As well as his regular work on Buster, Nadal also drew the long-running ‘The Nutts’ for Valiant, about the extended Nutt family confined in one over-packed house known as the Nuthatch, where Dad’s money-saving schemes always ended up costing more than he saved.
In the mid-1960s, Nadal added ‘Birk ’n’ Ed’ (Hurricane, 1965), about two deadbeat Scousers, and ‘Ug and Tug’ (Buster, 1965), to his weekly workload, although both strips were short-lived. He later drew jokes for Jag and ‘Minnie’s Mixer’ for the newly launched Whizzer & Chips in 1969.
Nadal’s last two new strips were ‘Dogsbodies Academy’ in Cor!! (1970) and ‘Penny Pincher’ in Buster (1973-74).
The demise of many papers in the UK in the early 1970s and the reliance on reprints in the survivors, meant that many Spanish artists turned to other markets. In Nadal’s case, this was the Disney market and he was able to draw ‘Goofy’ and ‘Mickey Mouse’ in 1971-72 for the Danish company Gutenberghus, also briefly drawing ‘Donald Duck’ in 1983-84.
From 1972, Nadal’s main output was for German magazines published by Kauka-Verlaag, beginning with the series ‘7 Schnuckeln’ (Pepito, 1972-74), about seven goblins living in the attic of a house in a small German town.
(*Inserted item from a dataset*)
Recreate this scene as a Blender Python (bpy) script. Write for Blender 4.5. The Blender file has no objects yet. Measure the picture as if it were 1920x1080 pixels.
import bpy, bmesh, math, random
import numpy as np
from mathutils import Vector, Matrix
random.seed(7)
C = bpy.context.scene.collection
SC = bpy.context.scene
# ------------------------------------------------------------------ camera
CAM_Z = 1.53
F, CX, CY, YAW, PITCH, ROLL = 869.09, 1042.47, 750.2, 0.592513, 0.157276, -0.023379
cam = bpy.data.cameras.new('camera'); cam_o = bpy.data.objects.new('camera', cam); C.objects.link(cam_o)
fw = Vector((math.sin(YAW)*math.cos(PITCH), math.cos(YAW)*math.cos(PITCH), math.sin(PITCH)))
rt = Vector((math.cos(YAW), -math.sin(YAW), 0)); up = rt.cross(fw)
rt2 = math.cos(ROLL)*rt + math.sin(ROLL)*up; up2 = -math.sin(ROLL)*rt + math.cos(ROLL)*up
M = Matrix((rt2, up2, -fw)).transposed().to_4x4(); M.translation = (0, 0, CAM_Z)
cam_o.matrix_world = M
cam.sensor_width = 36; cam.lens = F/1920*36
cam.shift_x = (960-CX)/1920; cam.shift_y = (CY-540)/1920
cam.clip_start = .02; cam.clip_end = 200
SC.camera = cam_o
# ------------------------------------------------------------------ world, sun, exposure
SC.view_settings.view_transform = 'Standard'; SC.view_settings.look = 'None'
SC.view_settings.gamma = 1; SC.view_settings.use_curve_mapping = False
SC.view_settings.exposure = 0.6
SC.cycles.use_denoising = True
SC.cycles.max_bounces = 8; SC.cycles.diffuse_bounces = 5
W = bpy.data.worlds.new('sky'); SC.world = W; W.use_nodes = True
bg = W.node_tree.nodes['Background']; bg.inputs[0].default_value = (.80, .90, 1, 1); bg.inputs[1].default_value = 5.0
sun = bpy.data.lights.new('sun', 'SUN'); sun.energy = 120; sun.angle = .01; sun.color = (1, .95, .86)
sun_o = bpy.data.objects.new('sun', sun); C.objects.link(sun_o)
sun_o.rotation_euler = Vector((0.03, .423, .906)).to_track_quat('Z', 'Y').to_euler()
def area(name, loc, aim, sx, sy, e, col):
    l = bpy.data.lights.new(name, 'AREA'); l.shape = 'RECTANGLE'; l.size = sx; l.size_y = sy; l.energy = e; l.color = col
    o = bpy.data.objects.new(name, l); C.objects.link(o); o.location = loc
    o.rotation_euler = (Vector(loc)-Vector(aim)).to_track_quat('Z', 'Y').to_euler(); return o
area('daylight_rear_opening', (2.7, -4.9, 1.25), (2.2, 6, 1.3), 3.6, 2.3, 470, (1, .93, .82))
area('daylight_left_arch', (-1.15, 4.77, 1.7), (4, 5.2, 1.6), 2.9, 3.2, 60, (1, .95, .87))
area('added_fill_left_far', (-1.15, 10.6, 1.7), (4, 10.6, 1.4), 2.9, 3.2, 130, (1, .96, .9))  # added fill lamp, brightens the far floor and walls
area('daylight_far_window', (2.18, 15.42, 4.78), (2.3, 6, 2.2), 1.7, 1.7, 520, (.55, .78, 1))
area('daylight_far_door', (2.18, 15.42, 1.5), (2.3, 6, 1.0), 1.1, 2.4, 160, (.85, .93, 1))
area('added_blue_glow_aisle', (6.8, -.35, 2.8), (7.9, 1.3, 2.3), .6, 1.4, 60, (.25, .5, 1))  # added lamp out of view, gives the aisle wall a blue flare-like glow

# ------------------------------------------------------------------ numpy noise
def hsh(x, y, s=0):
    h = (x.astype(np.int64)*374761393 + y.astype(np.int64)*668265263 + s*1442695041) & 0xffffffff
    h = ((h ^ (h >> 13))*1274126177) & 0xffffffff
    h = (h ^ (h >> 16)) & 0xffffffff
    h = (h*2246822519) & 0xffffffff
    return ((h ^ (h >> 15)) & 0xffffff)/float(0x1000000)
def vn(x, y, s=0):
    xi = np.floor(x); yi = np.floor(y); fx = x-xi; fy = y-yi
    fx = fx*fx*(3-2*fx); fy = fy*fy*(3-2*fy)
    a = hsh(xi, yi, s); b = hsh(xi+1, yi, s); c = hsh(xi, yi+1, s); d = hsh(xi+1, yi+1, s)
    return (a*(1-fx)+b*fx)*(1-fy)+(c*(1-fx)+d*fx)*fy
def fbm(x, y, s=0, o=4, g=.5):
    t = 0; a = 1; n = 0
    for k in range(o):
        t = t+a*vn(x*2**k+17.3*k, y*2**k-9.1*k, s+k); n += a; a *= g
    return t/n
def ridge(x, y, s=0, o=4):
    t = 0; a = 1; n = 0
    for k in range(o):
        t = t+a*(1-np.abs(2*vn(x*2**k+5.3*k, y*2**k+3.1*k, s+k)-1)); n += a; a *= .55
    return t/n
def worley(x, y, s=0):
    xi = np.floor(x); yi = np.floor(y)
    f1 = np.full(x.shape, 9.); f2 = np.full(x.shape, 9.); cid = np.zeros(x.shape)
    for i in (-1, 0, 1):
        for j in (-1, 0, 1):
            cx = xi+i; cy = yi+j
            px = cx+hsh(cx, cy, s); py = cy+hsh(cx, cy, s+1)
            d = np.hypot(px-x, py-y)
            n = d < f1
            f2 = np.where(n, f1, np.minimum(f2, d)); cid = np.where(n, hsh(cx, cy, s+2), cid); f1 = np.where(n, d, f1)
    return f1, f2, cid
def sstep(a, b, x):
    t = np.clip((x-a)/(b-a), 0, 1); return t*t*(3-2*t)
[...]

He soon transferred to the pages of Bussi Bär, featuring the adventures of Bussi, an orange bear, and his constant companion, a blue dog named Bello.
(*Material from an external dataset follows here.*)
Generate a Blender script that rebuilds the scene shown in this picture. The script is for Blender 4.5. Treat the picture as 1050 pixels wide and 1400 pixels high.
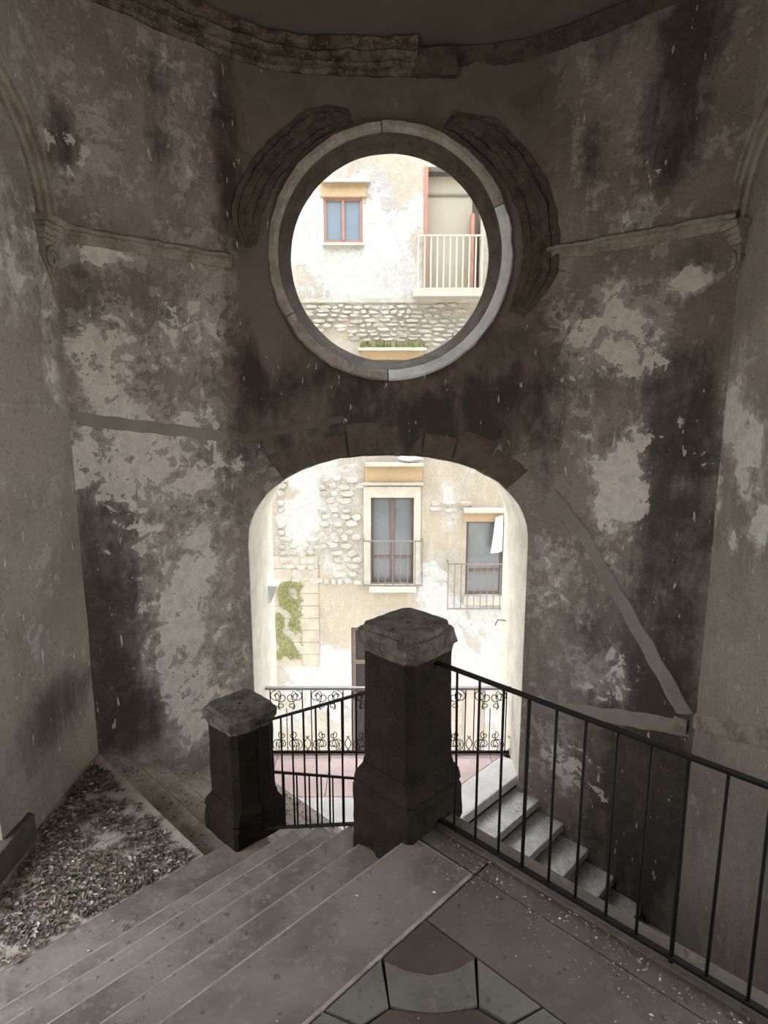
import bpy, bmesh, math, random
from mathutils import Vector, noise

for o in list(bpy.data.objects):
    bpy.data.objects.remove(o, do_unlink=True)
random.seed(11)
scn = bpy.context.scene
C = scn.collection

# ------------------------------------------------------------------ camera
FPX, HOR, EYE = 850.0, 548.0, 1.9
TH = math.atan((700 - HOR) / FPX)
ct, st = math.cos(TH), math.sin(TH)
cam_d = bpy.data.cameras.new('camera')
cam = bpy.data.objects.new('camera', cam_d)
C.objects.link(cam)
cam_d.sensor_fit = 'VERTICAL'
cam_d.sensor_height = 36.0
cam_d.lens = FPX / 1400.0 * 36.0
cam_d.clip_start = 0.05
cam_d.clip_end = 300
cam.location = (0, 0, EYE)
cam.rotation_euler = (math.pi / 2 - TH, 0, 0)
scn.camera = cam

# ------------------------------------------------------------------ sky, exposure
scn.view_settings.view_transform = 'Standard'
scn.view_settings.look = 'None'
scn.view_settings.gamma = 1.0
scn.view_settings.exposure = 1.65
scn.view_settings.use_curve_mapping = False
world = bpy.data.worlds.new('overcast_sky')
scn.world = world
world.use_nodes = True
wn = world.node_tree
bgn = wn.nodes['Background']
bgn.inputs['Strength'].default_value = 4.6
tc = wn.nodes.new('ShaderNodeTexCoord')
sx = wn.nodes.new('ShaderNodeSeparateXYZ')
rp = wn.nodes.new('ShaderNodeValToRGB')
rp.color_ramp.elements[0].position = 0.5
rp.color_ramp.elements[0].color = (0.71, 0.77, 0.85, 1)
e_ = rp.color_ramp.elements.new(0.49)
e_.color = (0.20, 0.19, 0.17, 1)
rp.color_ramp.elements[1].position = 1.0
rp.color_ramp.elements[1].color = (0.93, 0.99, 1.07, 1)
wn.links.new(tc.outputs['Generated'], sx.inputs[0])
mz = wn.nodes.new('ShaderNodeMath')
mz.operation = 'MULTIPLY_ADD'
mz.inputs[1].default_value = 0.5
mz.inputs[2].default_value = 0.5
wn.links.new(sx.outputs['Z'], mz.inputs[0])
wn.links.new(mz.outputs[0], rp.inputs[0])
wn.links.new(rp.outputs[0], bgn.inputs[0])

# daylight portals in the openings of the hall (guide sky sampling only)
def portal(name, loc, rot, w, h):
    l = bpy.data.lights.new(name, 'AREA')
    l.shape = 'RECTANGLE'
    l.size, l.size_y = w, h
    l.cycles.is_portal = True
    o = bpy.data.objects.new(name, l)
    C.objects.link(o)
    o.location = loc
    o.rotation_euler = rot
    return o

# ------------------------------------------------------------------ room frame
A1, A2 = math.radians(44.2), math.radians(-45.8)
U1 = Vector((math.sin(A1), math.cos(A1), 0))
U2 = Vector((math.sin(A2), math.cos(A2), 0))
ORG = Vector((0.228, 2.554, 0))
XL, XR, YR = -2.24, 2.42, -3.0        # left wall, right wall, rear wall
ZC = 4.74                              # springing of the ceiling
L1, TZ, BOT = -0.82, -1.72, -2.60      # quarter landing, terrace, bottom floor
CX = 0.09

def W(a, b, z=0.0):
    p = ORG + U2 * a + U1 * b
    return Vector((p.x, p.y, z))

def AB(x, y):
    d = Vector((x, y, 0)) - ORG
    return d.dot(U2), d.dot(U1)

def wy(x):
    d = abs(x - CX)
    k = 0.2
    return 5.72 - k * math.log(1 + math.exp((d - 1.08) / k))

def ray(px, py):
    x = (px - 525) / FPX
    y = (700 - py) / FPX
    return Vector((x, ct + y * st, -st + y * ct))

def at(px, py, Y):
    d = ray(px, py)
    return Vector((0, 0, EYE)) + d * (Y / d.y)

def on_wall(px, py):
    lo, hi = 2.0, 7.0
    for _ in range(40):
        m = (lo + hi) / 2
        p = at(px, py, m)
        if m < wy(p.x):
            lo = m
        else:
            hi = m
    return at(px, py, lo)

def on_x(px, py, X):
    d = ray(px, py)
    return Vector((0, 0, EYE)) + d * (X / d.x)

# ------------------------------------------------------------------ mesh helpers
def link(name, verts, faces, m=None, parent=None, smooth=False, mi=None):
    me = bpy.data.meshes.new(name)
    me.from_pydata([tuple(v) for v in verts], [], faces)
    me.validate()
    bm = bmesh.new()
    bm.from_mesh(me)
    bmesh.ops.recalc_face_normals(bm, faces=bm.faces)
    bm.to_mesh(me)
    bm.free()
    o = bpy.data.objects.new(name, me)
    C.objects.link(o)
    if m:
        me.materials.append(m)
    if smooth:
        for p in me.polygons:
            p.use_smooth = True
    if parent:
        o.parent = parent
    return o

def link_bm(name, bm, m=None, parent=None, smooth=False):
    bmesh.ops.recalc_face_normals(bm, faces=bm.faces)
    me = bpy.data.meshes.new(name)
    bm.to_mesh(me)
    bm.free()
    o = bpy.data.objects.new(name, me)
    C.objects.link(o)
    if m:
        me.materials.append(m)
    if smooth:
        for p in me.polygons:
            p.use_smooth = True
    if parent:
        o.parent = parent
    return o

def tag(o, label=None, cat=None, group=None, kind=None):
    if label:
        o['label'] = label
    if cat:
        o['category'] = cat
    if group:
        o['group'] = group
    if kind:
        o['kind'] = kind
    return o

def empty(name, label, cat, loc=(0, 0, 0), group=None, kind=None):
    group = group or {'pillar': 'stone pillars on the stair', 'staircase': 'stair flights around the well', 'railing': 'iron railings on the stair'}.get(cat)
    o = bpy.data.objects.new(name, None)
    C.objects.link(o)
    o.location = loc
    o.empty_display_size = 0.1
    bpy.context.view_layer.update()
    return tag(o, label, cat, group, kind)

def adopt(child, parent):
    """parent a world-space mesh without moving it"""
    child.parent = parent
    child.matrix_parent_inverse = parent.matrix_world.inverted()
    return child

class MB:
    def __init__(s):
        s.v, s.f = [], []
    def add(s, verts, faces):
        n = len(s.v)
        s.v += [Vector(v) for v in verts]
        s.f += [tuple(i + n for i in f) for f in faces]
        return s
    def box(s, x0, x1, y0, y1, z0, z1):
        v = [(x, y, z) for z in (z0, z1) for y in (y0, y1) for x in (x0, x1)]
        return s.add(v, [(0, 1, 3, 2), (4, 6, 7, 5), (0, 4, 5, 1), (2, 3, 7, 6), (0, 2, 6, 4), (1, 5, 7, 3)])
    def obox(s, c, ax, ay, az):
        c, ax, ay, az = Vector(c), Vector(ax), Vector(ay), Vector(az)
        v = [c + ax * i + ay * j + az * k for k in (-1, 1) for j in (-1, 1) for i in (-1, 1)]
        return s.add(v, [(0, 1, 3, 2), (4, 6, 7, 5), (0, 4, 5, 1), (2, 3, 7, 6), (0, 2, 6, 4), (1, 5, 7, 3)])
    def tube(s, pts, r, n=6, closed=False):
        pts = [Vector(p) for p in pts]
        up = Vector((0, 0, 1))
        rings = []
        N = len(pts)
        prev = None
        for i, p in enumerate(pts):
            t = (pts[min(i + 1, N - 1)] - pts[max(i - 1, 0)])
            if t.length < 1e-9:
                t = Vector((0, 0, 1))
            t.normalize()
            if prev is None:
                ref = up if abs(t.dot(up)) < 0.9 else Vector((1, 0, 0))
                u = t.cross(ref).normalized()
            else:
                u = (prev - t * prev.dot(t)).normalized()
            prev = u
            w = t.cross(u)
            rr = r[i] if isinstance(r, (list, tuple)) else r
            rings.append([p + u * (rr * math.cos(2 * math.pi * k / n)) + w * (rr * math.sin(2 * math.pi * k / n)) for k in range(n)])
        v = [q for ring in rings for q in ring]
        f = []
        for i in range(N - 1):
            for k in range(n):
                a, b = i * n + k, i * n + (k + 1) % n
                f.append((a, b, b + n, a + n))
        f.append(tuple(range(n - 1, -1, -1)))
        f.append(tuple((N - 1) * n + k for k in range(n)))
        return s.add(v, f)
    def sweep(s, frames, prof, wob=0.0, sc=6.0):
        """frames: list of (origin, out, up) ; prof: closed list of (o,u)"""
        n = len(prof)
        v = []
        for (p, o, u) in frames:
            for (a, b) in prof:
                q = Vector(p) + Vector(o) * a + Vector(u) * b
                if wob:
                    q = q + noise.noise_vector(q * sc) * wob + noise.noise_vector(q * sc * 3.7) * wob * 0.5
                v.append(q)
        f = []
        for i in range(len(frames) - 1):
            for k in range(n):
                a, b = i * n + k, i * n + (k + 1) % n
                f.append((a, b, b + n, a + n))
        f.append(tuple(range(n)))
        f.append(tuple((len(frames) - 1) * n + k for k in range(n))[::-1])
        return s.add(v, f)
    def obj(s, name, m=None, parent=None, smooth=False):
        return link(name, s.v, s.f, m, parent, smooth)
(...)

Other strips drawn for Germany have included ‘Viva la Revolution’ (Primo, 1974) about a small South American country in a constant state of battle between revolutionaries and the country’s dictator, which was revived in Zack in 1976 under the title ‘San Tomato’.
After briefly working on ‘Fix and Foxi’, two foxes who starred in their own magazine, in 1978, Nadal was amongst the artists who continued the adventures of ‘Fridolin’, another animal strip created in 1961 by Kara (Branko Karabajic), which he continued to draw occasionally until 1981.
Nadal continued to draw strips for Fix und Foxi comic, now working via Comicon, an agency run by two of Rolf Kauka’s former employees, Peter Wiechmann and Fred Kipka, concentrating on work for Sachen Kauka-Comics and Bussi Bär.
Nadal continued to work for Bussi Bär for many years and, in 2008, replaced Karabajic as the longest-serving artist to work with Rolf Kauka’s various comics. He retired in 2013 at the age of 83, but his work was remembered through exhibitions in La Massana (Andora) in late 2013 and in Cadaqués in the summer of 2014. In retirement he enjoyed playing cards and fishing, although for a while he continued to take on small commissions for artwork via his website (angelnadaldibuixant.com), although this was closed when he became ill.
Nadal died on 26 June 2016, survived by his wife, Carmen Nadal Montiel, children David, Ana, Carmen, Angeles and Xavier, seven grandchildren, and his sister, Maria Nadal. Another son, Lluis predeceased him.
Shame about his passing. He was one of the very best.